§ TASK DETAILS
All of the lines below are to be printed again exactly; images are excluded from the output.
Start RECORDED INFORMATION
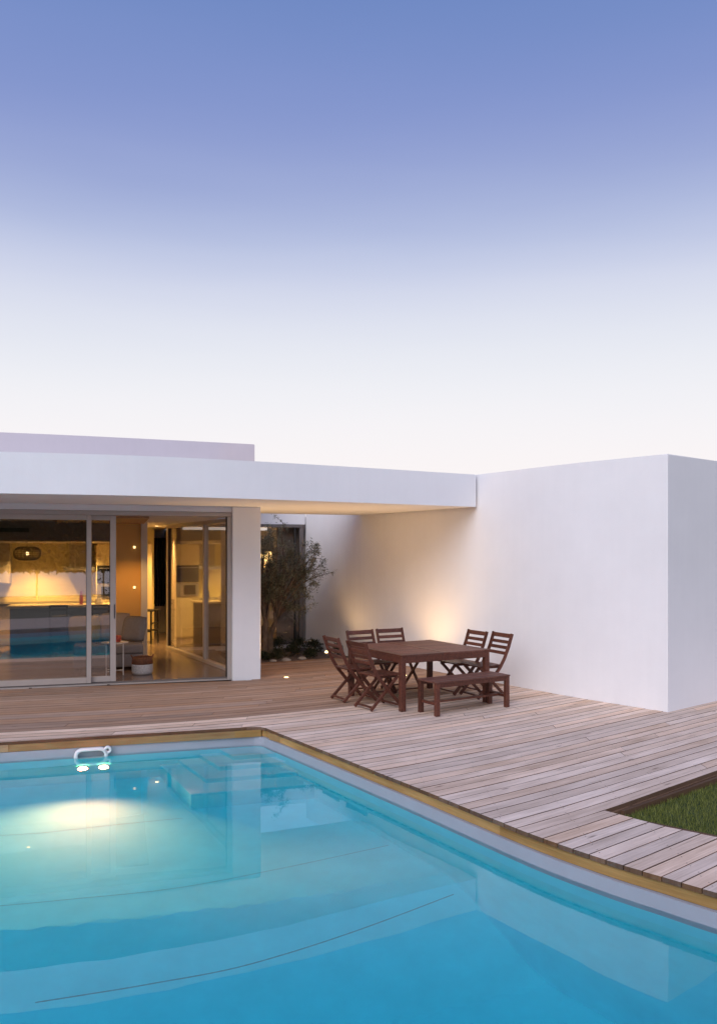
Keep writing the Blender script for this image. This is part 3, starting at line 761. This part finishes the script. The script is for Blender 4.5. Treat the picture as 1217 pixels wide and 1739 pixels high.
# bench
BA = R(32.5)
bc = Vector((.988, 10.09)) * .25 + Vector((1.914, 10.74)) * .25 + Vector((.795, 10.36)) * .25 + Vector((1.72, 11.01)) * .25
be = empty('bench', (bc.x, bc.y, 0), BA); tag(be, 'low brown slatted wooden bench in front of the table', 'bench')
BL, BW, BH = .60, .19, .425
for sx in (-1, 1):
    for sy in (-1, 1): obj('leg', bx(sx * BL - (.06 if sx > 0 else 0), sx * BL + (0 if sx > 0 else .06), sy * BW - (.05 if sy > 0 else 0), sy * BW + (0 if sy > 0 else .05), .001, BH - .0215, .003), STAIN, be)
    obj('end_rail', bx(sx * (BL - .03) - .011, sx * (BL - .03) + .011, -BW + .051, BW - .051, .13, .165, .002), STAIN, be)
    obj('apron', bx(-BL + .061, BL - .061, sx * (BW - .014) - .01, sx * (BW - .014) + .01, BH - .075, BH - .0215, .002), STAIN, be)
obj('stretcher', bx(-BL + .043, BL - .043, -.03, .03, .136, .16, .002), STAIN, be)
for i in range(4):
    y0 = -BW - .008 + i * (2 * BW + .016) / 4; obj('seat_slat', bx(-BL - .008, BL + .008, y0 + .003, y0 + (2 * BW + .016) / 4 - .003, BH - .021, BH - random.uniform(0, .001), .004), STAIN_TOP, be)

# ------------------------------------------------------------------ lamps outside
def lamp(kind, name, parent, loc, energy, color, **kw):
    d = bpy.data.lights.new(name, kind); d.energy = energy; d.color = color
    for k, v in kw.items(): setattr(d, k, v)
    o = bpy.data.objects.new(name, d); col.objects.link(o); o.parent = parent; o.location = loc; return o
WARM = (1.0, .60, .25)
def deck_light(x, y, label, e, aim=(0, 0, 1), cone=120):
    r = empty('deck_light', (x, y, 0)); tag(r, label, 'deck light', 'recessed deck lights')
    bm = bmesh.new(); add_lathe(bm, [(.046, .0012), (.046, .005), (.034, .0055), (.034, .0035)], 20); obj('bezel', bm, STEEL, r)
    bm = bmesh.new(); add_lathe(bm, [(.0, .0042), (.033, .0042)], 20); obj('lens', bm, BULBW, r)
    o = lamp('SPOT', 'light', r, (0, 0, .02), e, WARM, spot_size=R(cone), spot_blend=1.0, shadow_soft_size=.03)
    o.rotation_euler = (-Vector(aim)).to_track_quat('Z', 'Y').to_euler()
p = deck_at(486, 1151); deck_light(p[0], p[1], 'small glowing recessed light in the deck beside the white pier', 150)
deck_light(.752, 13.5, 'recessed deck light behind the table at the foot of the white wall', 70, (.22, .15, 1), 116)
gs = empty('garden_spotlight', (-.615, 15.86, -.03)); tag(gs, 'bright warm garden spotlight at the edge of the planting bed', 'spotlight')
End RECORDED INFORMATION
§ WORKED ANSWER
Keep writing the Blender script for this image. This is part 3, starting at line 761. This part finishes the script. The script is for Blender 4.5. Treat the picture as 1217 pixels wide and 1739 pixels high.
# bench
BA = R(32.5)
bc = Vector((.988, 10.09)) * .25 + Vector((1.914, 10.74)) * .25 + Vector((.795, 10.36)) * .25 + Vector((1.72, 11.01)) * .25
be = empty('bench', (bc.x, bc.y, 0), BA); tag(be, 'low brown slatted wooden bench in front of the table', 'bench')
BL, BW, BH = .60, .19, .425
for sx in (-1, 1):
    for sy in (-1, 1): obj('leg', bx(sx * BL - (.06 if sx > 0 else 0), sx * BL + (0 if sx > 0 else .06), sy * BW - (.05 if sy > 0 else 0), sy * BW + (0 if sy > 0 else .05), .001, BH - .0215, .003), STAIN, be)
    obj('end_rail', bx(sx * (BL - .03) - .011, sx * (BL - .03) + .011, -BW + .051, BW - .051, .13, .165, .002), STAIN, be)
    obj('apron', bx(-BL + .061, BL - .061, sx * (BW - .014) - .01, sx * (BW - .014) + .01, BH - .075, BH - .0215, .002), STAIN, be)
obj('stretcher', bx(-BL + .043, BL - .043, -.03, .03, .136, .16, .002), STAIN, be)
for i in range(4):
    y0 = -BW - .008 + i * (2 * BW + .016) / 4; obj('seat_slat', bx(-BL - .008, BL + .008, y0 + .003, y0 + (2 * BW + .016) / 4 - .003, BH - .021, BH - random.uniform(0, .001), .004), STAIN_TOP, be)

# ------------------------------------------------------------------ lamps outside
def lamp(kind, name, parent, loc, energy, color, **kw):
    d = bpy.data.lights.new(name, kind); d.energy = energy; d.color = color
    for k, v in kw.items(): setattr(d, k, v)
    o = bpy.data.objects.new(name, d); col.objects.link(o); o.parent = parent; o.location = loc; return o
WARM = (1.0, .60, .25)
def deck_light(x, y, label, e, aim=(0, 0, 1), cone=120):
    r = empty('deck_light', (x, y, 0)); tag(r, label, 'deck light', 'recessed deck lights')
    bm = bmesh.new(); add_lathe(bm, [(.046, .0012), (.046, .005), (.034, .0055), (.034, .0035)], 20); obj('bezel', bm, STEEL, r)
    bm = bmesh.new(); add_lathe(bm, [(.0, .0042), (.033, .0042)], 20); obj('lens', bm, BULBW, r)
    o = lamp('SPOT', 'light', r, (0, 0, .02), e, WARM, spot_size=R(cone), spot_blend=1.0, shadow_soft_size=.03)
    o.rotation_euler = (-Vector(aim)).to_track_quat('Z', 'Y').to_euler()
p = deck_at(486, 1151); deck_light(p[0], p[1], 'small glowing recessed light in the deck beside the white pier', 150)
deck_light(.752, 13.5, 'recessed deck light behind the table at the foot of the white wall', 70, (.22, .15, 1), 116)
gs = empty('garden_spotlight', (-.615, 15.86, -.03)); tag(gs, 'bright warm garden spotlight at the edge of the planting bed', 'spotlight')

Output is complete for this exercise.